The Hero of Liao-Yang

Boring film sparks an interesting mystery: where are the gooks?

Decoyed

A ragtag ruffian forces a 'young girl' to make money on the streets for him. Cleverly uses part of set as a substitute for a title card. But the timeline of events is not clear: all events seem to be happening in real time, but that would mean the 'Reward...Young Girl' poster appears less than a minute after her abductiom!

The White Caps

The two men renown as pioneers of early US cinema, Edwin S. Porter and D.W. Griffith, shared another claim to fame/infamy: each created a work inspired by Thomas Dixon Jr.'s 1905 The Clansman. Griffith's 1915 film The Birth of a Nation was adapted from the stage version of the novel. Edwin S. Porter was inspired by the novel to create this film. According to Before the Nickelodeon: Edwin S. Porter and the Edison Manufacturing Company, Edison advertisements held a pro-vigilante view, proclaiming: A lawless and criminal element almost invariably accompanied the advance guard of civilization and to keep this element in check the law abiding citizens were compelled to secretly organize themselves for their own protection...We have portrayed in Motion Pictures, in a most vivid and realistic manner, the method employed by the “White Caps” to rid the community of undesirable citizens.

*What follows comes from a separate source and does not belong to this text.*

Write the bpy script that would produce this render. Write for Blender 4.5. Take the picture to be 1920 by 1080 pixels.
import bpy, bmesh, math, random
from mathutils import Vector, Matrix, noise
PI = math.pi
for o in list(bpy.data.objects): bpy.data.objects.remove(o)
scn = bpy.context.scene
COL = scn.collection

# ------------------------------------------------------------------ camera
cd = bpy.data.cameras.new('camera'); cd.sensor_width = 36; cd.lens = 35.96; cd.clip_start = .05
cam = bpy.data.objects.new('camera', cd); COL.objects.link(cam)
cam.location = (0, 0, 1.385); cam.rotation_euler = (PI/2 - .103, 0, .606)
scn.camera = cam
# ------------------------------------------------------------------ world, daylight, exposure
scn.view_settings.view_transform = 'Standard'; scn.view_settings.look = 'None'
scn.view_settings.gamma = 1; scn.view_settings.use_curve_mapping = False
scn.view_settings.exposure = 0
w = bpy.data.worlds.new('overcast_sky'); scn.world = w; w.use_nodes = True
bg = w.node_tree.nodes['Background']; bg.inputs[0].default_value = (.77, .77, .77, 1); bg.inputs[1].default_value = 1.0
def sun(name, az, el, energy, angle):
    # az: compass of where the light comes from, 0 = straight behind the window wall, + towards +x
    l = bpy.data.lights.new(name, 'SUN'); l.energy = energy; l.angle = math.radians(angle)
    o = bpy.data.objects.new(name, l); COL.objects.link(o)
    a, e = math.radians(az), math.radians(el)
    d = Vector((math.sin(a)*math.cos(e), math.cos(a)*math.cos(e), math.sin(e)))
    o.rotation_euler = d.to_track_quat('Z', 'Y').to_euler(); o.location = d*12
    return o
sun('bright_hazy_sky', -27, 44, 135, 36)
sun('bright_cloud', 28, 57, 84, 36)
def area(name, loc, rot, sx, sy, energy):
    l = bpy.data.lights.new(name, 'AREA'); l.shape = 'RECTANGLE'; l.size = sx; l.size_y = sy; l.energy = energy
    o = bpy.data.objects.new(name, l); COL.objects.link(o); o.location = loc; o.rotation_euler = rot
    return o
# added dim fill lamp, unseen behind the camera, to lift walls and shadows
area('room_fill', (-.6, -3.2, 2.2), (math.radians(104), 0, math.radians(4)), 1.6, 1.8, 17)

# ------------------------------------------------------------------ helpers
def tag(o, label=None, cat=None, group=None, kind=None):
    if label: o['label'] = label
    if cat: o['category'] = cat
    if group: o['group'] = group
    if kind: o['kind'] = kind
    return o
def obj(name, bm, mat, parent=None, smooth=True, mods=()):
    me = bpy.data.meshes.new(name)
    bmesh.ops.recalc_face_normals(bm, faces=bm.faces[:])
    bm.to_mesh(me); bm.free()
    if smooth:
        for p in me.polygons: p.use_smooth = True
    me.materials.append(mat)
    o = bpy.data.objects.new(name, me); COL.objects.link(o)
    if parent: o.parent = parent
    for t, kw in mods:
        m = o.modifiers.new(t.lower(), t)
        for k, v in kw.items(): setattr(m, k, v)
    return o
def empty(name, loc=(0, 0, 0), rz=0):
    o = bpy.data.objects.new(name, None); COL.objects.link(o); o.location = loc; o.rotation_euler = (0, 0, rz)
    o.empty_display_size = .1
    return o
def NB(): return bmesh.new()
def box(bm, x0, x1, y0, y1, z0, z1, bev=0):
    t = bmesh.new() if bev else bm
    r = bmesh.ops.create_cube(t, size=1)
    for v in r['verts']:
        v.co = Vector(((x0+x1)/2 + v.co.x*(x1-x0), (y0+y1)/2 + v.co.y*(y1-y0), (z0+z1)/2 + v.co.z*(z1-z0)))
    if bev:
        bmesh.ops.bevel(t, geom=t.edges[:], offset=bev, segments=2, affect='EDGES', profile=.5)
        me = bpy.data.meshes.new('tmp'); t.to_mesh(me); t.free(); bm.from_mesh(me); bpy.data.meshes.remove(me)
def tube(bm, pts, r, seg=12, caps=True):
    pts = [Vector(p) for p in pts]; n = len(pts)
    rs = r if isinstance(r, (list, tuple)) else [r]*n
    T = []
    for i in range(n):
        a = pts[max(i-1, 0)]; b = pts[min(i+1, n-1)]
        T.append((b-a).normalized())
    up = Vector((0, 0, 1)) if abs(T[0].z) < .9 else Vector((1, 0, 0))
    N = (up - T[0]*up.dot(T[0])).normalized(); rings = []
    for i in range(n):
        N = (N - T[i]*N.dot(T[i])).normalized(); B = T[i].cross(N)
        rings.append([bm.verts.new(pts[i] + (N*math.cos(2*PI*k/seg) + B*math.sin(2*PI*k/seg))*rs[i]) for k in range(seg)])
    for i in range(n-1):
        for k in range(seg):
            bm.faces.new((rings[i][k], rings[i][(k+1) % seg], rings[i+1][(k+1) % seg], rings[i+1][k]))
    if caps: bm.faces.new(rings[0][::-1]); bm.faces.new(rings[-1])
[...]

While the White Caps role here as Morality Police may seem relatively benign compared to the lynch justice in The Birth of a Nation, the book also points out: This film narrative exactly parallels an earlier account of “White Cap” activity in a turn-of-the-century newspaper. In the newspaper account, the tar clogged up the man's pores and he eventually died.

The Train Wreckers

After servicing her final two corporate customers, the engineer and the switchman, Rail Tramp Trixie finishes the shift on her day job and heads to the woods to unwind with her own kind. But seems The Boys had gotten tired of waiting and started without her, because she spotted them all in a circle - doing what The Boys do in a circle. So she just stood back and watched: she liked to watch. When The Boys were done with their fun, they surprised Trixie with her favorite fun - a little B&D...doggy style. Reenergized, she headed down to the tracks for her freelance gig, hawking her wares by waving her flag from down below, a signal that was well-known all along the train line. When a trainload of randy squares heading to a convention eyed her flag, they brought the train screeching to a halt - and Trixie scored big-time. “All aboard!”

All around those parts, wives all agreed: of all the loose ladies, nobody could wreck a train trip like Rail Tramp Trixie.